Now, this little-known provision in the tax code, known as a like-kind exchange, has become a popular tactic for a new niche of investors: buyers of high-end art who want to put off — and sometimes completely avoid — taxes when upgrading their Diebenkorns for Rothkos.
“You can defer millions of dollars of taxes,” said Josh Baer, an art adviser.
The exchanges have become prevalent enough, and the cost to the government significant enough, that the Obama administration is seeking to eliminate them.
Lawyers are warning clients about what might happen and are facing anxious questions at conferences. Lawmakers are receiving calls and letters from the growing corps of like-kind exchange advisers in opposition to eliminating the exchanges.
Experts say use of the tax break has expanded in response to surging prices for art and the rising number of savvy investors who view paintings and sculptures as tradable commodities.
“I get calls all the time,” said Stan Freeman, president of Exchange Strategies in Campbell, Calif. “It’s a function of the marketplace right now.”
The maneuver allows an investor to delay paying the hefty 28 percent capital gains tax on sales of art and other collectibles, like stamps and coins, by pouring the profits from one work into the purchase of a similar one.

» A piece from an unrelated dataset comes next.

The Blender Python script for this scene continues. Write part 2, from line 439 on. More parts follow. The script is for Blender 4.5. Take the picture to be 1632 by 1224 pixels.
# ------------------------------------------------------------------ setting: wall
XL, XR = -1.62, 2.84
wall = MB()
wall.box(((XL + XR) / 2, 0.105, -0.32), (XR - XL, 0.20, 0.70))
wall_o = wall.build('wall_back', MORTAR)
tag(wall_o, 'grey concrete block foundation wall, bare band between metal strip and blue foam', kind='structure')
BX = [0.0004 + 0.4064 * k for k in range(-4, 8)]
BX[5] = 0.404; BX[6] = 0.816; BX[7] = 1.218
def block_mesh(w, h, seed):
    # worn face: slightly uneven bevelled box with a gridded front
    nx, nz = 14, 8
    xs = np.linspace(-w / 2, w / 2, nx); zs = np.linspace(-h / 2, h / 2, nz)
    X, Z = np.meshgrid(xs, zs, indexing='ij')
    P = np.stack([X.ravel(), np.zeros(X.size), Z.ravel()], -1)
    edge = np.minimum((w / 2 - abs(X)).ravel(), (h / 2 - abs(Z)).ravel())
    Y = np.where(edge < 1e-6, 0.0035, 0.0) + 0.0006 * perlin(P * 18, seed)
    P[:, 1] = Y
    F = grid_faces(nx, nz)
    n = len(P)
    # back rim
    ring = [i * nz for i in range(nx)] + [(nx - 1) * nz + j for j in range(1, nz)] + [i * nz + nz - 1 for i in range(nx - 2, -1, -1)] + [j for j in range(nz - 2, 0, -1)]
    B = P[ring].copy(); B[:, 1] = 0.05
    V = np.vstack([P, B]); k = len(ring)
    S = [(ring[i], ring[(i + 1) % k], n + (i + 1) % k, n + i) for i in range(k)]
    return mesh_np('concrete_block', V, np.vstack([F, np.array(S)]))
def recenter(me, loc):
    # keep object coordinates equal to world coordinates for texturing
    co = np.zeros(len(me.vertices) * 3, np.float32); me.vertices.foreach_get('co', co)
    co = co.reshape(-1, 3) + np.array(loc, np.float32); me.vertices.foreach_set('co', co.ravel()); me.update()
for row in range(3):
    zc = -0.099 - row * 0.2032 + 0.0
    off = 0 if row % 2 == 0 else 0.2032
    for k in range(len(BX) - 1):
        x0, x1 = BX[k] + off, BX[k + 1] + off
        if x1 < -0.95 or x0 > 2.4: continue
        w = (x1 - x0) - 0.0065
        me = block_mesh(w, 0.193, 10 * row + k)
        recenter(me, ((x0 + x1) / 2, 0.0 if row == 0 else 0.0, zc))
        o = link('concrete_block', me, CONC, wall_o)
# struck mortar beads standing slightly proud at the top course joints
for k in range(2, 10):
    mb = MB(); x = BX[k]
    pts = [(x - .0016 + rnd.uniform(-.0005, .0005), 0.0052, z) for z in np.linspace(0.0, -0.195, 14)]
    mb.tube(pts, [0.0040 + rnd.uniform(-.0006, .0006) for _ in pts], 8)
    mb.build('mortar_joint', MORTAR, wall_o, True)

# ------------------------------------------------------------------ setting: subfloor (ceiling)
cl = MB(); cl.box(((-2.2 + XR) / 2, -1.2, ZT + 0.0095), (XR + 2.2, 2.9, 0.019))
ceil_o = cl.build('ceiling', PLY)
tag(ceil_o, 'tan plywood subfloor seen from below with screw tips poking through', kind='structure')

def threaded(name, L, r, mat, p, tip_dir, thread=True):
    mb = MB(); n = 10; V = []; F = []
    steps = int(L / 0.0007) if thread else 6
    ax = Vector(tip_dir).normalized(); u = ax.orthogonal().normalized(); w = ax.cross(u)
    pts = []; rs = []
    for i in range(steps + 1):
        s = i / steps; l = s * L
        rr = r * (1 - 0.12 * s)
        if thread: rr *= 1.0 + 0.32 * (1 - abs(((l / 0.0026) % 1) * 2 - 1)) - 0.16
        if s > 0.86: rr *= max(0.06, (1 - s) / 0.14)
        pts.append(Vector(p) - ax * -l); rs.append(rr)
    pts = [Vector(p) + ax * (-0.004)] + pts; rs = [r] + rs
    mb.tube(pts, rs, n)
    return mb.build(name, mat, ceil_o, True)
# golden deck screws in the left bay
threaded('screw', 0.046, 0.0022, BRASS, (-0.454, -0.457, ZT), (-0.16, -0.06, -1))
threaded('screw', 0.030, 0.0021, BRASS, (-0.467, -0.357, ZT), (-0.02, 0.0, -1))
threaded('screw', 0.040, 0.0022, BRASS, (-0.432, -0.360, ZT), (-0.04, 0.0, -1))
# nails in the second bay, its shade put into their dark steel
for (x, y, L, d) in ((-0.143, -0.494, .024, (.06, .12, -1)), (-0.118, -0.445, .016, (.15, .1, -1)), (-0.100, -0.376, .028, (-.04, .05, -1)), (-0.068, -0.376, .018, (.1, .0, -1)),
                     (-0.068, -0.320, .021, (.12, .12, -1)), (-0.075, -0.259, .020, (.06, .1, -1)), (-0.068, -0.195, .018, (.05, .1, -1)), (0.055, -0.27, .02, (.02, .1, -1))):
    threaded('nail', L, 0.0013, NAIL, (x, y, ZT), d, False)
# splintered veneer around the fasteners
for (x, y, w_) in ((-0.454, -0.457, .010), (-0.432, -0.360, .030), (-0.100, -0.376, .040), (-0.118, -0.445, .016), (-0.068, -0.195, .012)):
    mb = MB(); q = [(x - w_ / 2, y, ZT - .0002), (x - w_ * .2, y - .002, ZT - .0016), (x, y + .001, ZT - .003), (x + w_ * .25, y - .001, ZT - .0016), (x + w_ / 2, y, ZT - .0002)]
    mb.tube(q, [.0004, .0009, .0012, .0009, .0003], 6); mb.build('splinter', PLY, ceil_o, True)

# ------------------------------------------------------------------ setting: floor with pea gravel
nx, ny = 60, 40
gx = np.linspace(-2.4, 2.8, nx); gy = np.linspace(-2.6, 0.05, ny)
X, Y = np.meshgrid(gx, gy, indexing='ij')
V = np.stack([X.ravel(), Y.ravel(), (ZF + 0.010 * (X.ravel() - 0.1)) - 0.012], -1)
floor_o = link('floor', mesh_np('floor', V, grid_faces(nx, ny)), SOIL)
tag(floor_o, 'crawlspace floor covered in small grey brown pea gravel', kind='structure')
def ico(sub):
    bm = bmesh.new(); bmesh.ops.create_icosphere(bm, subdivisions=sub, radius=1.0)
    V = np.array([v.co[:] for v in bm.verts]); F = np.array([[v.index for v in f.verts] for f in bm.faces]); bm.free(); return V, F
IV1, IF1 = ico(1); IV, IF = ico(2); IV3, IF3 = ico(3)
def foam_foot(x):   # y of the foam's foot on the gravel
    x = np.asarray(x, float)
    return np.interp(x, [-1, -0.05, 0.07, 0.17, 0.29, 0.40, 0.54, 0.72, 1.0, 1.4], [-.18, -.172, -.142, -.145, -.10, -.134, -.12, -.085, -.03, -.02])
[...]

For example, someone who made $10 million on the sale of a Warhol would ordinarily owe the government $2.8 million. But with the exchange, the entire $10 million can be recycled into the purchase of, say, a Gerhard Richter. If the investor holds that painting for a decade or longer before selling, inflation eats away at the effective cost of the $2.8 million bill.
“You have access to the money saved for a number of years, until you decide to sell the asset,” said Thomas C. Danziger, a lawyer in Manhattan. “Or you may never pay capital gains if you die before the replacement work is sold.”
Investors can avoid all capital gains taxes by holding artwork bought with money from a prior sale until they die or by donating it to a museum, strategies that have made the tax break an attractive tool in estate planning.
Other investors sell and repurchase a series of works of escalating value without paying tax until an ultimate sale many years down the road.
Proponents say rechanneling profits into new investments, such as office buildings or sculptures, creates jobs. Critics say such exchanges were never intended to be a tax tool for wealthy art buyers.
“What we are seeing is yet another sophisticated federal tax avoidance scheme,” said Senator Ron Wyden of Oregon.